═══ Data excerpt
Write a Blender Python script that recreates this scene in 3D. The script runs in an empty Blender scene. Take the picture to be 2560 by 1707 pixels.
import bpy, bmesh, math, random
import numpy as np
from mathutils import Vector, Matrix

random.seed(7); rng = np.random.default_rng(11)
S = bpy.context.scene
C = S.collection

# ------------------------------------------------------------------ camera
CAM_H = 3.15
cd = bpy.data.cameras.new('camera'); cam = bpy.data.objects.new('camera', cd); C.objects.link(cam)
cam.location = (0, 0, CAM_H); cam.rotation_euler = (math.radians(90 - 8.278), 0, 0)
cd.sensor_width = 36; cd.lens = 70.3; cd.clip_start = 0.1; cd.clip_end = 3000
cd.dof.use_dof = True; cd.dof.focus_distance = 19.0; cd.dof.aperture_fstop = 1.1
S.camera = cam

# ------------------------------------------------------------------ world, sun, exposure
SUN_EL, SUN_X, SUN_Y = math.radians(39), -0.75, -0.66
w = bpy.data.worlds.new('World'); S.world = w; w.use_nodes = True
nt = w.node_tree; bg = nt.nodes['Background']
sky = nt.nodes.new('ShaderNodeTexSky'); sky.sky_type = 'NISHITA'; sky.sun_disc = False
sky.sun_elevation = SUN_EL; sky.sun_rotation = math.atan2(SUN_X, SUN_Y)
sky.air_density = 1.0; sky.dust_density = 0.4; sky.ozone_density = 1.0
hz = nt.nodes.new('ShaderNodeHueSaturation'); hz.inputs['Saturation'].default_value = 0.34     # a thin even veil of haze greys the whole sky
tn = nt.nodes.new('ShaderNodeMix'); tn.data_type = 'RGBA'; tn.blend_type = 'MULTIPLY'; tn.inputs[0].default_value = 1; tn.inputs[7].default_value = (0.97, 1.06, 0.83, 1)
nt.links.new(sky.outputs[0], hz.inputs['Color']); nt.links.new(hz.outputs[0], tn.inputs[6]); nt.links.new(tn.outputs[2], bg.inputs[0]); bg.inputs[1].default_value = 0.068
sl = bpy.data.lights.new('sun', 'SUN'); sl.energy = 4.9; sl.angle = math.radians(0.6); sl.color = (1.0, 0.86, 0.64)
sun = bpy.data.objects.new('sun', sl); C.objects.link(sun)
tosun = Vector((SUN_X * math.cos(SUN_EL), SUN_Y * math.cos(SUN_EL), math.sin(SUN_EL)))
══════
Reprint the data above from the opening line to the line holding "C = S.collection", inclusive, and nothing else.

Write a Blender Python script that recreates this scene in 3D. The script runs in an empty Blender scene. Take the picture to be 2560 by 1707 pixels.
import bpy, bmesh, math, random
import numpy as np
from mathutils import Vector, Matrix

random.seed(7); rng = np.random.default_rng(11)
S = bpy.context.scene
C = S.collection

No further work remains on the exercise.